I was looking at the following paper. For a $Z\in\{-1,+1\}^n$ they define the following distribution as
$$P[Z=z] = c \exp(\sum_{1\le i < j\le n}A_{ij}z_iz_j + \sum_{i=1}^n\theta_i z_i) $$
for a symmetric $A\in\mathbb{R}^{n\times n}$ and a normalization constant $c$. Non on the next page, page 4, the state fact 1. For $Z_i\in\{-1,1\}$ and $Z_{-i}\in\{-1,1\}^{n-1}$ they state the conditional probability as
$$P[Z_i=1|Z_{-i}=x] =\frac{\exp{\sum_{i\neq j}A_{ij}x_j+\theta_i}}{\exp{(\sum_{i\neq j}A_{ij}x_j+\theta_i)} + \exp{(-\sum_{i\neq j}A_{ij}x_j-\theta_i)}}$$
Now two questions regarding this.
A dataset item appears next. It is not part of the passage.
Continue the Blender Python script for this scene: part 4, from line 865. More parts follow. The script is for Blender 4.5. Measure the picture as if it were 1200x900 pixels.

First is a technical one, by definition we have
$$P[Z_i=1|Z_{-i}=x]=\frac{P[Z_i=1,Z_{-i}=x]}{P[Z_{-i}=x]}$$
How is the probability $P[Z_{-i}=x]$ to understand? The probability mass function is defined on $\{-1,+1\}^n$ but the input vector in this case is of one dimension less.
Second question, how do they derive this conditional distribution above?